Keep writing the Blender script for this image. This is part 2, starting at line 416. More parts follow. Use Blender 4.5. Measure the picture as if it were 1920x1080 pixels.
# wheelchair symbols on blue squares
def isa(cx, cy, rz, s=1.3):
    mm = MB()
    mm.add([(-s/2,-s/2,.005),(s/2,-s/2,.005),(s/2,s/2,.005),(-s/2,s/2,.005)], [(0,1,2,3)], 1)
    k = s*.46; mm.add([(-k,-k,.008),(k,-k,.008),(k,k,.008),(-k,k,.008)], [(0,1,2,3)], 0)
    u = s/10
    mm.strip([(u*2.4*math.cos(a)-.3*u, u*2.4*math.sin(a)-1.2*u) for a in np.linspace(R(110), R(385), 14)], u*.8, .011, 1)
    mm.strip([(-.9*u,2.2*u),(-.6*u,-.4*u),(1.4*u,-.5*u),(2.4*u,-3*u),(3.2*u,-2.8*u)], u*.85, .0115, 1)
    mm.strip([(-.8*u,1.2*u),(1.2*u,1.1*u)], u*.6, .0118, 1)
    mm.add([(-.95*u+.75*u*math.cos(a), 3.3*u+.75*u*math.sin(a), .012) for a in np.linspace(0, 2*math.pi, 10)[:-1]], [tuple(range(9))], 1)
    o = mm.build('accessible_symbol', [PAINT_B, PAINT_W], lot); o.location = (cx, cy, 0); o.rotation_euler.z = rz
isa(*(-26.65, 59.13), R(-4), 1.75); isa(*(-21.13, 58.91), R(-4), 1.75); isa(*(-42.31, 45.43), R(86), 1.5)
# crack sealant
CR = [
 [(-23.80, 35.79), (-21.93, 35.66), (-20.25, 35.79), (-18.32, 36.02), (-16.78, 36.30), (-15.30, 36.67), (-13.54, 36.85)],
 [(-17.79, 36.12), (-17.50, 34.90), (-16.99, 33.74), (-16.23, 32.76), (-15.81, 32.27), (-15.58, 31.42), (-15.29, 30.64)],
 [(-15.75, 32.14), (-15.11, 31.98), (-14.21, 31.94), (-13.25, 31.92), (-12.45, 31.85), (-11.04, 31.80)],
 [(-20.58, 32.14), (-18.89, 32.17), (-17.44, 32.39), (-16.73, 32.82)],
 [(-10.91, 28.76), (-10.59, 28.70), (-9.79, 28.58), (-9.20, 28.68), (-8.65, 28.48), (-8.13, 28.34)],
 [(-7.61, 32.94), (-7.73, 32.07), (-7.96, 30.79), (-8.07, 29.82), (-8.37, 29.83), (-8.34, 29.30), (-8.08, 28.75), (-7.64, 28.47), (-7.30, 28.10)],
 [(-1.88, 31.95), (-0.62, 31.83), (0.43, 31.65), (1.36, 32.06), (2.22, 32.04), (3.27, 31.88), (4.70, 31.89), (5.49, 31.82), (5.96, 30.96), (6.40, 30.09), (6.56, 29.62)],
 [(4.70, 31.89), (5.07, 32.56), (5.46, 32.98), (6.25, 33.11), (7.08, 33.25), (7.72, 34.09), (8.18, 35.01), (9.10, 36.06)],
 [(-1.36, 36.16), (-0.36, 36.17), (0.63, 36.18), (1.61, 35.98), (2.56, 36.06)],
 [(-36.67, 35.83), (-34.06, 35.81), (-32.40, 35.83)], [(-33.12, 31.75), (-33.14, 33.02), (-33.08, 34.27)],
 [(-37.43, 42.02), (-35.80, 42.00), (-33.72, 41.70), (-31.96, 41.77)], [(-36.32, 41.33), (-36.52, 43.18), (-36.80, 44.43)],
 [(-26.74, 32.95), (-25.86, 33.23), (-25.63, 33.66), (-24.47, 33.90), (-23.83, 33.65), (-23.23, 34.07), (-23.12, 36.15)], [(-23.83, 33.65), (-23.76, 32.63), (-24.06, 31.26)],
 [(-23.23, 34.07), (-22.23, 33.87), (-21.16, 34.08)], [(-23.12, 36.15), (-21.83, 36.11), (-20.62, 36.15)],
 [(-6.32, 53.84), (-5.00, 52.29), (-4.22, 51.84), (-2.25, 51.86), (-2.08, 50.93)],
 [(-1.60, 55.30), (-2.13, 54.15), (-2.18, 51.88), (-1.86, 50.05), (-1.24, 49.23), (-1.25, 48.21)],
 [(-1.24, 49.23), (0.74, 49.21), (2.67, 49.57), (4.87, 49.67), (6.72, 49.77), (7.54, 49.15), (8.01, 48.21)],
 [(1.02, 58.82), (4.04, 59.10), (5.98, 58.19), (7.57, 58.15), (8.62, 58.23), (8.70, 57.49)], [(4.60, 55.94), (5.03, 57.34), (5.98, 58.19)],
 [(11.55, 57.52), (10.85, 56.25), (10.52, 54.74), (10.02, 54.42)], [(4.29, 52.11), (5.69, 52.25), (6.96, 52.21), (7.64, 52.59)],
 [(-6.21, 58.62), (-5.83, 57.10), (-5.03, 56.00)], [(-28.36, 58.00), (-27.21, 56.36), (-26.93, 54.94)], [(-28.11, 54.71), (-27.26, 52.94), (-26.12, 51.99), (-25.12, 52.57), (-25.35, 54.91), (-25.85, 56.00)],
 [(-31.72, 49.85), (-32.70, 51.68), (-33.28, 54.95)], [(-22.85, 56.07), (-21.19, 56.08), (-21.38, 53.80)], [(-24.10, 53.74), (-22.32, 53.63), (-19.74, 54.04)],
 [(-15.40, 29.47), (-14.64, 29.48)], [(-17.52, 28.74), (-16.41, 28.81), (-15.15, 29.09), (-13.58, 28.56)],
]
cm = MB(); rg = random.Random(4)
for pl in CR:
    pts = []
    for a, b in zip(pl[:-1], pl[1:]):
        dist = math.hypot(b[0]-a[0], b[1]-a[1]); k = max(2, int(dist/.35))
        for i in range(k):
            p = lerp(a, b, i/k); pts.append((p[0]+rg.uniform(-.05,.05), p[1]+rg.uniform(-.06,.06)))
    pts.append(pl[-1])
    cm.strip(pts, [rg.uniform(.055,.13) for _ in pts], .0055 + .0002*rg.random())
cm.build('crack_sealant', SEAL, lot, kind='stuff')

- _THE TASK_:
The listing above must be transcribed exactly, line by line.

- _RESULT_:
Keep writing the Blender script for this image. This is part 2, starting at line 416. More parts follow. Use Blender 4.5. Measure the picture as if it were 1920x1080 pixels.
# wheelchair symbols on blue squares
def isa(cx, cy, rz, s=1.3):
    mm = MB()
    mm.add([(-s/2,-s/2,.005),(s/2,-s/2,.005),(s/2,s/2,.005),(-s/2,s/2,.005)], [(0,1,2,3)], 1)
    k = s*.46; mm.add([(-k,-k,.008),(k,-k,.008),(k,k,.008),(-k,k,.008)], [(0,1,2,3)], 0)
    u = s/10
    mm.strip([(u*2.4*math.cos(a)-.3*u, u*2.4*math.sin(a)-1.2*u) for a in np.linspace(R(110), R(385), 14)], u*.8, .011, 1)
    mm.strip([(-.9*u,2.2*u),(-.6*u,-.4*u),(1.4*u,-.5*u),(2.4*u,-3*u),(3.2*u,-2.8*u)], u*.85, .0115, 1)
    mm.strip([(-.8*u,1.2*u),(1.2*u,1.1*u)], u*.6, .0118, 1)
    mm.add([(-.95*u+.75*u*math.cos(a), 3.3*u+.75*u*math.sin(a), .012) for a in np.linspace(0, 2*math.pi, 10)[:-1]], [tuple(range(9))], 1)
    o = mm.build('accessible_symbol', [PAINT_B, PAINT_W], lot); o.location = (cx, cy, 0); o.rotation_euler.z = rz
isa(*(-26.65, 59.13), R(-4), 1.75); isa(*(-21.13, 58.91), R(-4), 1.75); isa(*(-42.31, 45.43), R(86), 1.5)
# crack sealant
CR = [
 [(-23.80, 35.79), (-21.93, 35.66), (-20.25, 35.79), (-18.32, 36.02), (-16.78, 36.30), (-15.30, 36.67), (-13.54, 36.85)],
 [(-17.79, 36.12), (-17.50, 34.90), (-16.99, 33.74), (-16.23, 32.76), (-15.81, 32.27), (-15.58, 31.42), (-15.29, 30.64)],
 [(-15.75, 32.14), (-15.11, 31.98), (-14.21, 31.94), (-13.25, 31.92), (-12.45, 31.85), (-11.04, 31.80)],
 [(-20.58, 32.14), (-18.89, 32.17), (-17.44, 32.39), (-16.73, 32.82)],
 [(-10.91, 28.76), (-10.59, 28.70), (-9.79, 28.58), (-9.20, 28.68), (-8.65, 28.48), (-8.13, 28.34)],
 [(-7.61, 32.94), (-7.73, 32.07), (-7.96, 30.79), (-8.07, 29.82), (-8.37, 29.83), (-8.34, 29.30), (-8.08, 28.75), (-7.64, 28.47), (-7.30, 28.10)],
 [(-1.88, 31.95), (-0.62, 31.83), (0.43, 31.65), (1.36, 32.06), (2.22, 32.04), (3.27, 31.88), (4.70, 31.89), (5.49, 31.82), (5.96, 30.96), (6.40, 30.09), (6.56, 29.62)],
 [(4.70, 31.89), (5.07, 32.56), (5.46, 32.98), (6.25, 33.11), (7.08, 33.25), (7.72, 34.09), (8.18, 35.01), (9.10, 36.06)],
 [(-1.36, 36.16), (-0.36, 36.17), (0.63, 36.18), (1.61, 35.98), (2.56, 36.06)],
 [(-36.67, 35.83), (-34.06, 35.81), (-32.40, 35.83)], [(-33.12, 31.75), (-33.14, 33.02), (-33.08, 34.27)],
 [(-37.43, 42.02), (-35.80, 42.00), (-33.72, 41.70), (-31.96, 41.77)], [(-36.32, 41.33), (-36.52, 43.18), (-36.80, 44.43)],
 [(-26.74, 32.95), (-25.86, 33.23), (-25.63, 33.66), (-24.47, 33.90), (-23.83, 33.65), (-23.23, 34.07), (-23.12, 36.15)], [(-23.83, 33.65), (-23.76, 32.63), (-24.06, 31.26)],
 [(-23.23, 34.07), (-22.23, 33.87), (-21.16, 34.08)], [(-23.12, 36.15), (-21.83, 36.11), (-20.62, 36.15)],
 [(-6.32, 53.84), (-5.00, 52.29), (-4.22, 51.84), (-2.25, 51.86), (-2.08, 50.93)],
 [(-1.60, 55.30), (-2.13, 54.15), (-2.18, 51.88), (-1.86, 50.05), (-1.24, 49.23), (-1.25, 48.21)],
 [(-1.24, 49.23), (0.74, 49.21), (2.67, 49.57), (4.87, 49.67), (6.72, 49.77), (7.54, 49.15), (8.01, 48.21)],
 [(1.02, 58.82), (4.04, 59.10), (5.98, 58.19), (7.57, 58.15), (8.62, 58.23), (8.70, 57.49)], [(4.60, 55.94), (5.03, 57.34), (5.98, 58.19)],
 [(11.55, 57.52), (10.85, 56.25), (10.52, 54.74), (10.02, 54.42)], [(4.29, 52.11), (5.69, 52.25), (6.96, 52.21), (7.64, 52.59)],
 [(-6.21, 58.62), (-5.83, 57.10), (-5.03, 56.00)], [(-28.36, 58.00), (-27.21, 56.36), (-26.93, 54.94)], [(-28.11, 54.71), (-27.26, 52.94), (-26.12, 51.99), (-25.12, 52.57), (-25.35, 54.91), (-25.85, 56.00)],
 [(-31.72, 49.85), (-32.70, 51.68), (-33.28, 54.95)], [(-22.85, 56.07), (-21.19, 56.08), (-21.38, 53.80)], [(-24.10, 53.74), (-22.32, 53.63), (-19.74, 54.04)],
 [(-15.40, 29.47), (-14.64, 29.48)], [(-17.52, 28.74), (-16.41, 28.81), (-15.15, 29.09), (-13.58, 28.56)],
]
cm = MB(); rg = random.Random(4)
for pl in CR:
    pts = []
    for a, b in zip(pl[:-1], pl[1:]):
        dist = math.hypot(b[0]-a[0], b[1]-a[1]); k = max(2, int(dist/.35))
        for i in range(k):
            p = lerp(a, b, i/k); pts.append((p[0]+rg.uniform(-.05,.05), p[1]+rg.uniform(-.06,.06)))
    pts.append(pl[-1])
    cm.strip(pts, [rg.uniform(.055,.13) for _ in pts], .0055 + .0002*rg.random())
cm.build('crack_sealant', SEAL, lot, kind='stuff')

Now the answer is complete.